Tout de suite après la sortie triomphale du chef d’œuvre de Truman Capote, la question de l’adaptation se pose et un projet est lancé, réalisé par Richard Brooks dès l’année suivante, il faut battre le fer tant qu’il est chaud…

Retranscrire la construction si particulière d’un roman protéiforme qui s’étale sur des années et qui ne pouvait s’achever avant la vie des principaux protagonistes n’est pas chose aisée, mais Brooks fait son possible, retrouvant dans le montage l’équilibre parallèle entre les pérégrinations du couple de tueurs et l’enquête policière proprement dite, le tout soigneusement accompagné par ces élégants mouvements de caméra dont il est coutumier.

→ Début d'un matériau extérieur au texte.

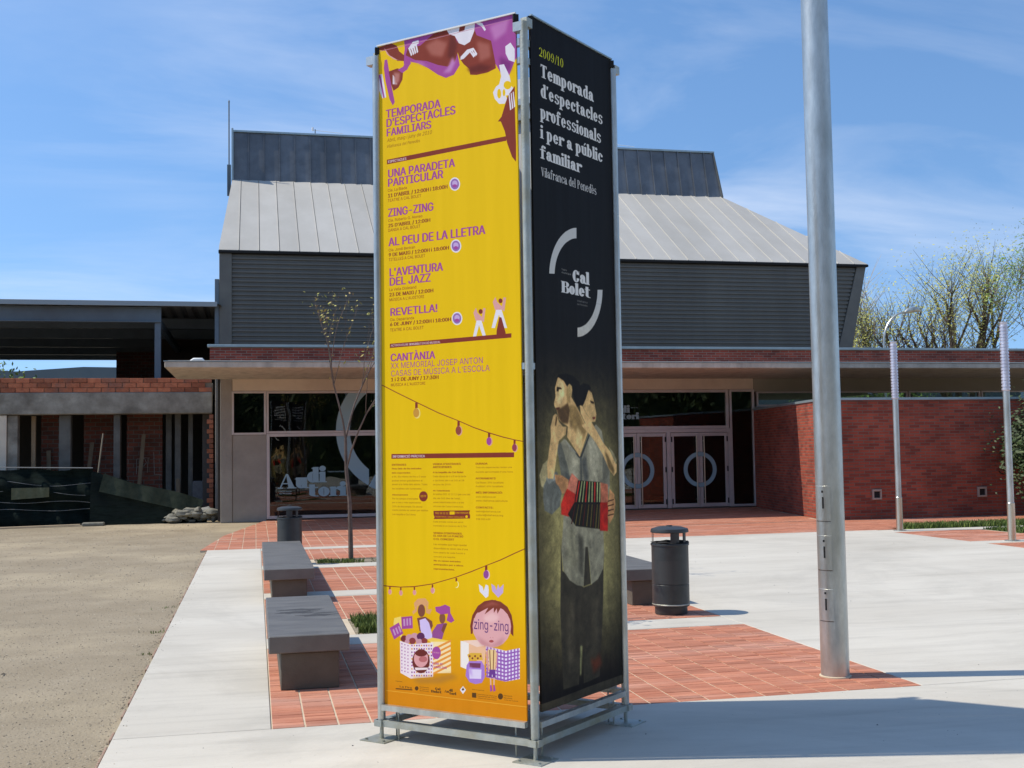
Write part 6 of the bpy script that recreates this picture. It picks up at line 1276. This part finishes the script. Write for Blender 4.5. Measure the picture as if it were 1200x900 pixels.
# debris netting
def sheet(name,fn,nu,nv,m,parent,th=.012):
    V=[fn(i/nu,j/nv) for j in range(nv+1) for i in range(nu+1)]; k=len(V); V2=[(x,y+th,z) for x,y,z in V]; F=[(j*(nu+1)+i,j*(nu+1)+i+1,(j+1)*(nu+1)+i+1,(j+1)*(nu+1)+i) for j in range(nv) for i in range(nu)]
    mb=MB(); mb.add(V+V2,F+[tuple(q+k for q in f[::-1]) for f in F]); return mb.build(name,m,parent,True)
NF=thing('netting_fence','sagging fence of dark green debris netting in front of the unfinished building','netting',(-5.4,29.75,0))
sheet('net',lambda u,v:(-9+5.1*u,29.78+.07*math.sin(u*34+v*3)+.09*math.sin(v*11+u*5)+.05*math.sin(u*70+v*9),-.05+(1.50-.12*u-.05*math.sin(u*13)**2)*v),110,24,NET,NF)
for z,a in((1.02,.03),(.78,.05),(.5,.03),(.3,.02)):
    MB().tube([(-9+5.1*u,29.64+.05*math.sin(u*34),z-.04*math.sin(u*14+z*9)-.07*math.sin(u*5+z*3)) for u in np.linspace(0,1,40)],.005,5).build('seam_cord',mat('grey_cord',(.20,.21,.21),rough=.8) if 'grey_cord' not in MATS else MATS['grey_cord'],NF,True)
MB().tube([(-9+5.1*u,29.73,1.47-.12*u) for u in np.linspace(0,1,12)],.014,6).build('top_cord',MATS['grey_cord'],NF,True)
sheet('patch',lambda u,v:(-5.72+.85*u,29.50+.02*math.sin(u*20),.62+(.28-.1*u*0)*v+.05*u*(1-v)),14,4,NETL,NF)
SN=thing('fallen_netting','slumped green netting sheet sloping down to the rubble','netting',(-2.6,29.6,0))
sheet('sheet',lambda u,v:(-3.92+2.75*u,29.6-.35*(1-v)*.8+.03*math.sin(u*25+v*7),-.04+(1.30*(1-u)**.8+.28*u+.02*math.sin(u*30))*v),44,12,NET,SN); sheet('lighter_top',lambda u,v:(-3.7+2.35*u+.1*v,29.3+.08*v+.02*math.sin(u*22),(.78-.60*u)+(.44-.12*u)*v*(1-.1*math.sin(u*6))),36,5,NETG,SN)
MB().tube([(-3.9,29.6,0),(-3.72,30.2,2.2)],.02,8).build('prop',mat('old_timber',(.2,.17,.12),rough=.9),SN,True)
RB=thing('rubble_heap','heap of grey stones and sacks against the wall corner','rubble',(-1.6,29.4,0))
def blob(name,c,s,m,par,seed):
    rr=random.Random(seed); mb=MB(); pr=[(math.sin(PI*i/6),-math.cos(PI*i/6)) for i in range(7)]; mb.lathe([(max(a,.02),b) for a,b in pr],(0,0,0),10); ph=[rr.uniform(0,6) for _ in range(3)]
    mb.v=[(c[0]+x*s[0]*(1+.18*math.sin(3*y+ph[0])),c[1]+y*s[1]*(1+.18*math.sin(4*z+ph[1])),c[2]+z*s[2]*(1+.2*math.sin(4*x+ph[2]))) for x,y,z in mb.v]; return mb.build(name,m,par,True)
SACK=mat('dusty_sack',(.14,.135,.105),(.25,.24,.195),6,.9,bump=.5,bscale=25)
for k in range(34):
    q=random.Random(k+5); u=q.random(); x=-2.2+1.25*u; hh=.30*math.sin(min(1,.25+u*.85)*PI*.62); s=q.uniform(.05,.15); z=-.02+q.uniform(.1,1)*hh; blob('stone',(x,29.35+q.uniform(-.2,.15)-.1*(1-z*3),z),(s*q.uniform(.9,1.7),s,s*q.uniform(.35,.8)),SACK,RB,k)
blob('sack',(-1.55,29.3,.2),(.33,.18,.09),mat('grey_sack',(.2,.2,.18),(.27,.27,.25),8,.9),RB,77); blob('sack',(-1.2,29.32,.22),(.2,.15,.14),MATS['grey_sack'],RB,78); blob('sack',(-1.02,29.35,.1),(.12,.12,.12),MATS['grey_sack'],RB,79)
o=MB().bar((-5.85,28.9,-.01),(-4.1,29.15,.0),.14,.03).build('timber_plank',mat('pale_plank',(.5,.38,.24),(.58,.45,.3),5,.8,stretch=(.2,3,3)),loc=(-5,29,0)); tag(o,'pale timber plank lying on the gravel below the netting','plank')
o=MB().bbox(-4.05,-3.55,29.0,29.25,-.035,.05,.02).build('broken_board',SACK,loc=(-3.8,29.1,0)); tag(o,'grey broken board between the plank and the rubble','board')
# ---------------------------------------------------------------- trees
def tree(name,label,cat,loc,h,seed,bark,leaf,nleaf,ls,r0=.2,fork=.35,spread=.55,depth=4,kids=(2,3),group=None,up=.35,trunks=None,leafat=.15,crownname='crown',droop=0,twigs=0,twigL=.8,lenf=(.62,.86),rk=.78,tiponly=False):
    rr=random.Random(seed); t=thing(name,label,cat,loc,group); mb=MB(); tips=[]; base=Vector(loc)
    def br(p,d,L,r,dep):
        n=4 if dep>1 else 3; pts=[p]; rs=[r]; q=p; dd=d
        for i in range(n):
            dd=(dd+Vector((rr.uniform(-1,1),rr.uniform(-1,1),rr.uniform(-.6,1)*up))*.13).normalized(); q=q+dd*L/n; pts.append(q); rs.append(r*(1-.45*(i+1)/n))
            if dep<=2: tips.append((q,dep))
        mb.tube(pts,rs,7 if dep>=depth-1 else (5 if dep>1 else 3),cap=False)
        if dep==0: tips.append((q,0)); return
        k=rr.randint(*kids)+(1 if dep>=depth-1 else 0)
        for j in range(k):
            a=rr.uniform(0,2*PI) if j else 0; a=2*PI*j/k+rr.uniform(-.5,.5); o=dd.orthogonal().normalized(); o=(Matrix.Rotation(a,3,dd)@o)
            nd=(dd*(1-spread*.5)+o*spread*rr.uniform(.6,1.15)+Vector((0,0,up*.55))).normalized(); br(q if j<2 else pts[-2],nd,L*rr.uniform(*lenf),rs[-1]*rk,dep-1)
    for (dx,dy,tilt,ta) in (trunks or [(0,0,0,0)]):
        d=Vector((math.sin(tilt)*math.cos(ta),math.sin(tilt)*math.sin(ta),math.cos(tilt))); br(base+Vector((dx,dy,-.05)),d,h*fork,r0,depth)
    if twigs:
        keep0=len(tips)
        for q,dep in list(tips):
            if dep>1: continue
            for _ in range(twigs):
                d=Vector((rr.gauss(0,.6),rr.gauss(0,.6),1)).normalized(); e=q+d*twigL*rr.uniform(.5,1.2); m_=q.lerp(e,.5)+Vector((rr.gauss(0,.05),rr.gauss(0,.05),0)); mb.tube([q,m_,e],[.019,.013,.006],3,cap=False); tips.append((e,0)); tips.append((m_,0))
    if twigs and tiponly: tips=tips[keep0:]
    mb.build('trunk',bark,t,True)
    V=[];F=[]
    for i in range(nleaf):
        p,dep=tips[int(rr.random()*len(tips))]; s=ls*rr.uniform(.6,1.4); c=p+Vector((rr.gauss(0,1),rr.gauss(0,1),rr.gauss(0,1)-droop*abs(rr.gauss(0,1))))*leafat*(1 if dep<2 else .6)
        a=Vector((rr.gauss(0,1),rr.gauss(0,1),rr.gauss(0,1))).normalized(); b=a.orthogonal().normalized()
        o=len(V); V+=[c-a*s,c+b*s*.45,c+a*s,c-b*s*.45]; F.append((o,o+1,o+2,o+3))
    m2=MB(); m2.v=[tuple(v) for v in V]; m2.f=F; m2.build(crownname,leaf,t); return t
# young street trees in the planters
BARKY=mat('young_bark',(.09,.062,.048),(.16,.115,.09),12,.85)
BUD=mat('spring_bud',(.40,.38,.08),(.26,.14,.06),9,.7,island=.3,lo=.45,hi=.6)
def young(loc,seed,label,h=5.5,n=300): return tree('young_tree',label,'tree',loc,h,seed,BARKY,BUD,n,.028,r0=.040,fork=.345,spread=.42,depth=4,kids=(2,4),group='young trees in the planters',up=.8,leafat=.05,lenf=(.46,.68))
young((1.40,17.42,-.02),11,'young bare tree with yellow green buds beside the left benches')
young((3.3,14.2,-.02),5,'young tree hidden behind the poster tower beside the middle paving',4.6,90); young((1.75,10.85,-.02),9,'young tree hidden behind the poster tower beside the nearest planter',3.6,80)
BARKD=mat('dark_bark',(.07,.05,.035),(.12,.09,.065),9,.9,bump=.8,bscale=30)
# big trees beyond the brick wing
TW=dict(up=.6,lenf=(.62,.82),rk=1.0,tiponly=True)
tree('plane_tree','pollarded tree with thick dark limbs and pale leaves, left of the two behind the wing','tree',(33.6,50,0),9.6,3,BARKD,LEAFY,3600,.06,r0=.30,fork=.40,spread=.40,depth=2,kids=(1,2),leafat=.42,trunks=[(0,0,-.08,2.8),(-.1,.3,.42,3.3)],twigs=3,twigL=2.4,**TW)
tree('plane_tree','tall pollarded tree with a vase of dark limbs, behind the right half of the wing','tree',(34.9,51,0),10,8,BARKD,LEAFY,7500,.065,r0=.30,fork=.43,spread=.42,depth=2,kids=(1,2),leafat=.5,trunks=[(0,0,-.12,0),(.1,0,.34,.3),(0,.2,.16,1.2)],twigs=3,twigL=2.7,**TW)
tree('leafy_tree','tall green tree at the right edge of the picture','tree',(38.9,48,0),10,21,BARK,LEAFG,14000,.07,r0=.25,fork=.38,spread=.50,depth=4,kids=(2,3),up=.45,leafat=.35,twigs=1,twigL=1.2)
tree('poplar_tree','slender bare pale trees beside the pollarded trees','tree',(31.6,57,0),10,31,BARKP,LEAFY,1300,.05,r0=.09,fork=.36,spread=.22,depth=3,kids=(2,3),up=1.1,leafat=.35,trunks=[(0,0,.12,3.1),(.8,0,.03,0),(1.7,.4,.06,2.9)],twigs=1,twigL=1.8)
tree('small_tree','thin yellow green tree just right of the hall','tree',(29.6,52,0),8,41,BARK,LEAFY,3200,.06,r0=.12,fork=.37,spread=.35,depth=3,kids=(2,3),up=.9,leafat=.35,twigs=2,twigL=1.0)
tree('bush','low yellow green bush behind the brick wing','bush',(30.3,50.5,0),5.0,43,BARK,LEAFG,5000,.08,r0=.16,fork=.38,spread=.6,depth=4,kids=(3,3),up=.25,leafat=.5,trunks=[(0,0,.2,0),(-.9,0,.3,3)],crownname='foliage')
tree('leafy_tree','green tree beyond the unfinished building at the left edge','tree',(-12.6,49,0),6.0,51,BARK,LEAFG,2500,.09,r0=.14,fork=.38,spread=.5,depth=4,kids=(2,3),leafat=.4)
tree('evergreen_shrub','dark evergreen shrub in front of the brick wall at the right edge','shrub',(17.5,21.6,0),3.6,61,BARK,LEAFD,30000,.05,r0=.06,fork=.28,spread=.75,depth=4,kids=(3,4),up=.15,leafat=.26,crownname='foliage',droop=.8)
# trees across the street behind the viewer, seen as reflections in the glass
for k,(x,y,h) in enumerate(((-16,-30,10),(-7,-27,11),(3,-31,12),(12,-28,10.5),(21,-30,12),(31,-27,11),(41,-30,11))):
    tree('street_tree','tree across the street behind the viewer','tree',(x,y,0),h,70+k,BARK,LEAFD,4200,.34,r0=.3,fork=.3,spread=.7,depth=4,kids=(3,3),up=.25,leafat=.9,group='trees across the street behind the viewer')
V=MB(); rr=random.Random(4)
for i in range(16000):
    c=Vector((rr.uniform(-45,60),-24+rr.uniform(-.9,.9),rr.uniform(0,6.3))); a=Vector((rr.gauss(0,1),rr.gauss(0,1),rr.gauss(0,1))).normalized()*.4; b=a.orthogonal().normalized()*.25; V.add([c-a,c+b,c+a,c-b],[(0,1,2,3)])
V.box(-45,60,-24.6,-23.4,0,5.8); V.build('reflection_hedge',LEAFD,kind='stuff')  # unseen hedge added, raised so the upper panes reflect dark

Des visages anonymes ou presque (même John Forsythe et Paul Stewart, les comédiens les plus connus ont encore la tête de tout le monde) viennent renforcer l’aspect brut et exemplaire du fait divers qui bouleversa en son temps toute une nation par l’absence de mobile valable et l’ampleur du massacre qui touchait justement une de ces familles tellement typiques qu’elles en deviennent archétypales… Deux assassins, quatre victimes, beaucoup de possibilités...

A noter que le film apporte aussi une petite touche road-movie bienvenue à laquelle la musique de Quincy Jones participe allègrement.

L’aspect presque métaphysique de l’œuvre se retrouve dans une photographie noir et blanc contrastée et particulièrement somptueuse et des cadrages qui font véritablement honneur au travail de Conrad Hall. Très vite, on se rend compte qu’il ne s’agit pas ici d’un énième film policier mais que c’est l’humanité dans sa nature la plus profonde qui va apparaître par petites touches successives.

Les contraintes de toute adaptation font admettre sans trop de difficultés la quasi-disparition de Truman Capote ou de ce qu’il en reste, même si c’était de loin l’aspect le plus intéressant de l’œuvre écrite, elles ne suffiront par contre pas à justifier quelques lourdeurs psychologisantes à base de flashbacks qui affadissent considérablement la portée fulgurante du sujet.

C'est que comme à son habitude, hélas, Richard Brooks gâche un talent certain en se perdant dans une démonstration qui se voudrait intellectualisante mais qui devient affreusement didactique et considère un peu son public comme un ramassis de demeurés mentaux (ce qui est vrai le plus souvent, mais ce n’est pas une raison pour en tenir compte). On regrettera donc ces quelques plans appuyés sur l’enfance malheureuse du « héros », ces tentatives peu subtiles pour justifier l’injustifiable en se mettant absolument en dehors du propos qui importe ici, un propos qui est par-delà le bien et le mal, et tout sauf un résumé simpliste pour psychanalyste de comptoir.

Mais heureusement, et j’en remercie fortement la bonne fée qui glissa un beau matin le film sous mon paillasson harmonieusement ouvragé, la force de l’histoire transcende jusqu’à ces tentatives éhontées de sabotage involontaire, la preuve en étant cette fin qui porte en elle tous les défauts cités plus haut et qui n’en dégage pas moins une force absolument glaçante.